Northeast Syria in the spotlight

Syria’s extensive territory lying east of the Euphrates River was a desert when I was in Damascus (1952-56) though it was on the verge of being developed as a major hard wheat producer for Europe. It never happened. Kurds and other minorities settled there while the rest of Syria enfeebled itself with military coups an civil strife. In the last several years we have supported the Kurds out there in a successful effort to rid the area of Islamic terrorists. But the Turks next door hate these Kurds because they hate all Kurds, their hostility being one of the main reasons that peace has eluded the region for so many decades. We seem determined to keep on supporting our Kurdish allies despite Turkish hostility for two reasons: It preserves our presence next to Iran, and it is what Israel wants.

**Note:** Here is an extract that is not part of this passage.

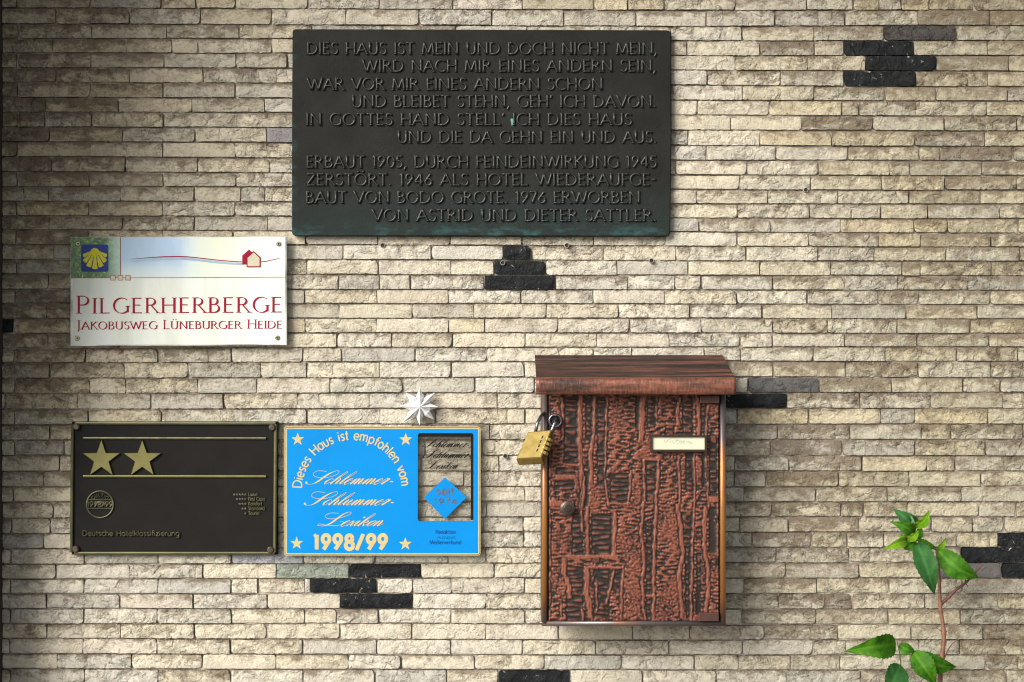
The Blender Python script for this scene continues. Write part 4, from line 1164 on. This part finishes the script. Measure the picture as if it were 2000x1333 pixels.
def ridge(pts, wd, lvl=.95):
    global H
    ys = [p[1] for p in pts]; xs_ = [p[0] for p in pts]
    cx = np.interp(yy[:, 0], ys, xs_)[:, None]
    cov = np.clip((np.minimum(yy-ys[0], ys[-1]-yy))/2+.5, 0, 1)
    dd_ = np.abs(xx-cx+wob*.45)
    m = np.clip((wd/2+wobx*.75+fine*.2-dd_)/1.6+.5, 0, 1)*cov
    grv = np.clip((wd/2+2.0+wobx*.8-dd_)/1.2+.5, 0, 1)*cov*np.clip(.85+.3*rungj, 0, 1)
    H = H*(1-grv) + .08*grv
    top_ = lvl*.9 - .10*np.clip(dd_/(wd/2+.1), 0, 1)**2 + .09*fine
    H = H*(1-m) + top_*m
fine = 0
fine = fftnoise(hpx, wpx, 3, 7, 35, ax=1.0, ay=6)
def hband(x0, x1, yc, wd, lvl=.92):
    global H
    dd_ = np.abs(yy-yc+wob*.5); cov = np.clip(np.minimum(xx-x0, x1-xx)/2+.5, 0, 1)
    m = np.clip((wd/2+wobx*.5-dd_)/1.6+.5, 0, 1)*cov
    H = H*(1-m) + (lvl+.05*fine)*m
for a in [(1102,1130,776,906),(1144,1156,774,862),(1167,1184,774,948),(1241,1249,774,838,False),(1264,1280,774,836),(1332,1354,774,852),(1368,1380,790,852),(1386,1401,852,972),
          (1262,1283,900,978),(1192,1229,925,989),(1340,1354,884,960),(1139,1149,922,992,False),(1155,1194,1004,1084),(1118,1140,996,1083),(1106,1140,1106,1211),(1160,1191,1112,1208),(1198,1214,1114,1152),
          (1331,1352,1000,1062),(1339,1348,1062,1208),(1385,1397,992,1080,False),(1361,1370,1080,1158),(1361,1369,1158,1200,False),(1262,1276,1020,1162),(1262,1275,1162,1211),(1086,1124,913,927),(1083,1123,938,958),(1371,1378,886,952,False),
          (1299,1318,822,850,True)]:
    ladder(*a)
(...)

I cannot argue that we should be fighting wars for the Israelis but I do sympathize with continuing to help the Kurds, who are the best fighters in the area and have been very good companions in arms when standing shoulder with our men.

I have been there, when I was posted in Damascus and just after, when I drove across Syria’s Jazirah region in the summer of 1956. My wife and I drove from Damascus to New Delhi then, and you can read my account, just now available in, “The First Forty”. That was long ago but the land hasn’t changed, and the people are about the same.

It certainly is not in our interest to carry Israel’s water for them in the region but I cannot help sympathizing with the Kurds, nor can I help feeling that it’s time to get a little tough with Turkey regarding its thing about them. Turkey has lost many of their best officers in recent purges, and maybe we can call their bluff, if that is what it is, for a while yet.